Rather than using collections from a half-penny tax over 10 years, as North Little Rock Mayor Joe Smith originally described to the Times, which would produce about $60 million, the half-penny would be used to finance a 20-year bond issue to produce $100 million, which would cover the cost of building the arts center. After the bonds are paid off, the tax would sunset except for 1/8 of a cent to pay for operations of the arts center.

Or that was the thinking Tucker outlined.

"All these numbers are so premature," Smith said later in a telephone interview. "All we know is half a penny will raise $8 million a year. Then I would see how much money I could raise outside the tax. ... That's what we do on every project. We've got to get others to help us. My job is not only trying to convince our citizens its a worthwhile project but to get others invested in it. "

Tucker said no private dollars had been committed to building the Arts Center, though Smith's thinking has from the first has been that private money would be part of the final mix. But, more surprisingly, Tucker said at one point that the Foundation did not intend to seek any private dollars for the building.

"Ridiculous," responded one person deeply involved in efforts to build support for both the project itself and private contributions. Major projects in recent years in Little Rock — the new baseball stadium, Verizon Arena — have had tax support but have been sold as "public-private partnerships" with at least some element of private money. This project is no different and both Smith and our other sources have said a promise of private commitments would be critical to the success of a tax election in North Little Rock for the public share.

After the meeting, Arts Center Director Todd Herman told the Times the Arts Center is “actively pursuing private donations,” money that would pay for programming, cost overruns and go to the endowment of the Arts Center, held by the Foundation. (Tucker did say he expected that private dollars would be donated to the Foundation to support the endowment once a new arts center was built.) Herman said the Arts Center was waiting to see what the cities would offer before setting its own capital campaign goals.

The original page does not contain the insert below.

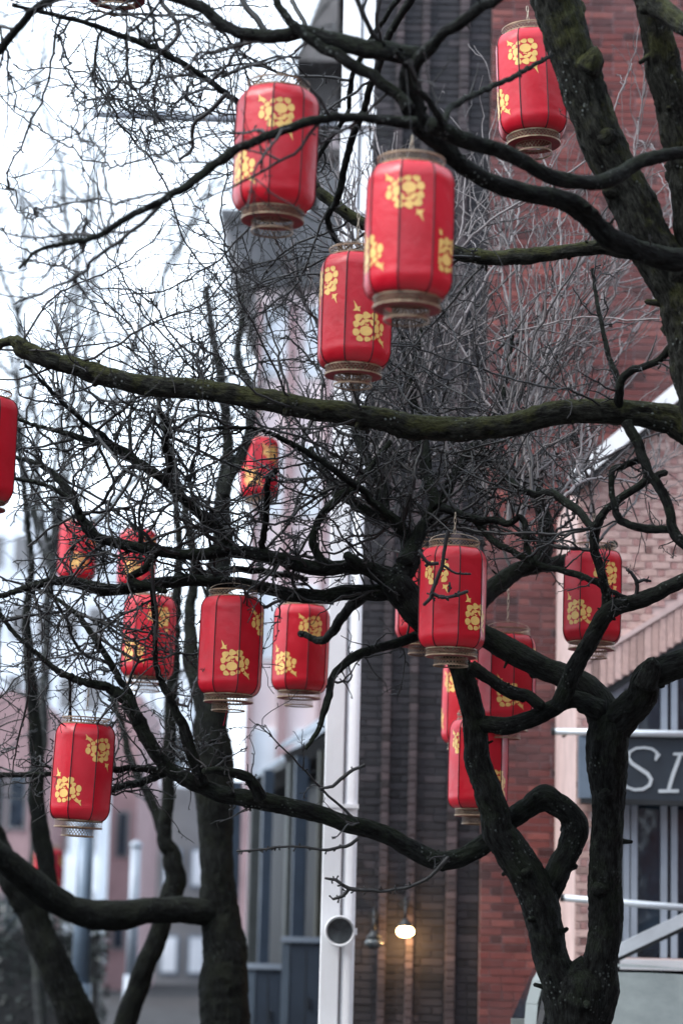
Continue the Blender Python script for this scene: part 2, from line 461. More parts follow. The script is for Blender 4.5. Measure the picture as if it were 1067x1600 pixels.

Some political complications could be expected if the Foundation said all private money went to its control, and was not technically a part of the public project. 

Herman said he’d like to see a 160,000-square-foot building, which would be 50,000 square feet larger than the Arts Center is now. He believes it could be built for $600 a square foot, based on contemporary construction costs of other arts centers across the country.\

Herman also seemed doubtful the new arts center could be built in MacArthur Park because of its historic nature. Mayor Mark Stodola has said he believes to the contrary; that a new arts center could be built south of the current footprint.  There was once a ballpark in what is now green space south of the Arts Center, unlikely to confer historic status on that particular area unless it was included in subsequent applications for historic status. Location aside, Stodola hasn't yet proposed any means of coming up with $100 million in public dollars from a city struggling to balance its budget.

At the meeting of the Arts Center’s board of directors, Tucker updated the board on the Foundation’s planning for a new arts center. He informed the board about the poll of North Little Rock voters to see if they would tax themselves to build a new arts center, and said the Foundation had told Stodola it would pay for a poll on this side of the river as well.

Arts Center Board Chairman Mary Ellen Irons warned fellow board members, “Don’t take everything you read as the truth,” characterizing what “the press” has reported about the Arts Center’s plans for a new building as speculation.

She was referring to reporting in the Arkansas Times. The Times only speculation so far has been who would contribute private dollars, including billionaire Warren Stephens, a longtime supporter of the Arts Center. Tucker said after the meeting that Stephens has not committed a penny — who would at this stage of the game? Hard to believe the Foundation would ask the taxpayers for $100 million without the promise of significant private funds.

The Democrat-Gazette called Arkansas Blog editor Max Brantley for a comment after Tucker and Irons threw down on Times' reporting about the project. The Democrat-Gazette editorially had dismissed the story as being without basis. Since then, it has become clear that a plan to find a way to build a new arts center, with a focus on North Little Rock, was very much a reality, just as the Blog reported.

Brantley boiled down his response to this comment: "If Bobby Tucker thinks Dogtown voters will tote the whole note on a new arts center, I have a velvet Elvis to sell him. But they might like a public-private partnership proposal. If they do, significant private contributions will be forthcoming, a chunk associated with the big skyscraper in Little Rock where Tucker works, the one with the name Stephens Inc. on the side."